Adressat der Nachricht ist vor allem der autoritär regierende Präsident Janukowitsch. Aber Timoschenko richtet sich keineswegs nur an ihren politischen und persönlichen Erzfeind. Vertraute der 52-Jährigen ließen zu Wochenbeginn durchblicken, dass sie mit einem gemeinsamen Kandidaten der Opposition rechnen. Das aber würde bedeuten: Vitali Klitschko müsste auf eine Bewerbung verzichten.
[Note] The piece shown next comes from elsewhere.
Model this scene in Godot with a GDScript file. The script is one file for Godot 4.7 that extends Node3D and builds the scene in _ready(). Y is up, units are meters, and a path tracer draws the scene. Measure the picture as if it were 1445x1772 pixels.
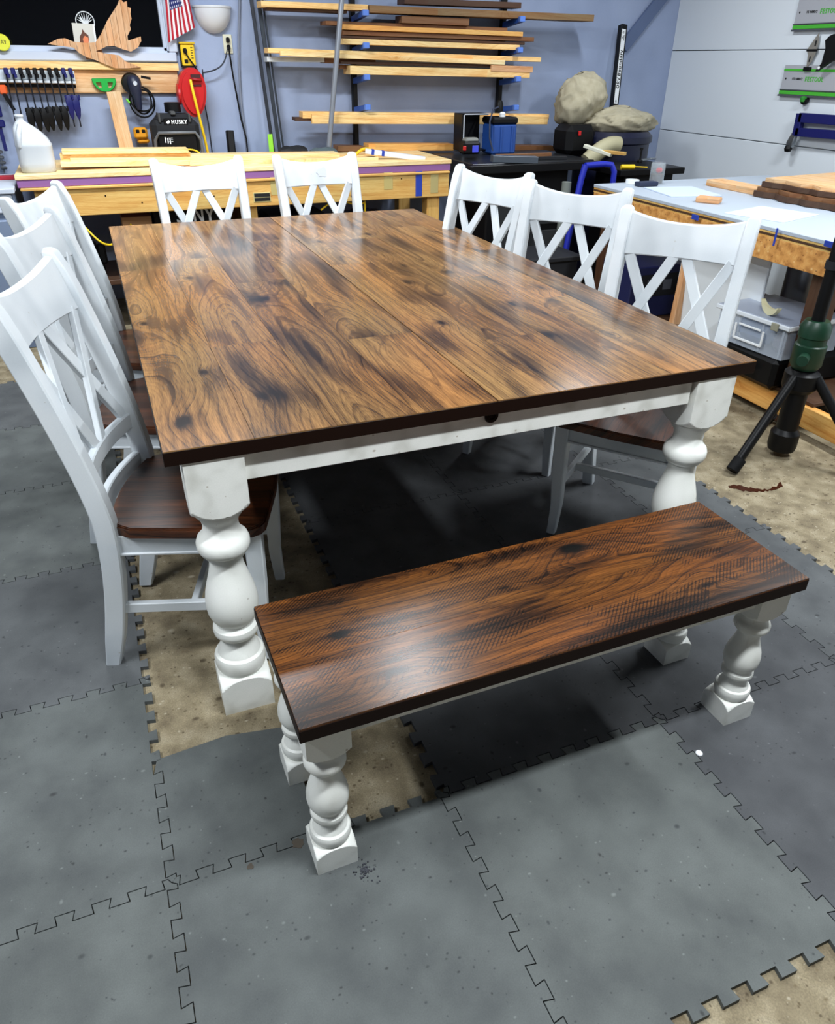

Der Box-Champion äußerte sich zunächst nicht zu den Kandidaten-Spekulationen. Der 41-jährige Zwei-Meter-Mann nahm stattdessen den fast 24 Jahre älteren und mehrere Köpfe kleineren Regierungschef Nikolai Asarow ins Visier. „Er ist unfähig, die Reformen anzupacken, die unser Land so dringend braucht”, sagte Klitschko. Kurz zuvor hatte Janukowitschs Partei der Regionen Asarow erneut für das Amt des Ministerpräsidenten nominiert. Auch das Kabinett, mit dem er sich noch am Mittwochabend in der Rada zur Wahl stellen wollte, soll fast unverändert bleiben. Es galt als sicher, dass Asarow und seine Mannschaft eine Mehrheit der Stimmen auf sich vereinigen würden.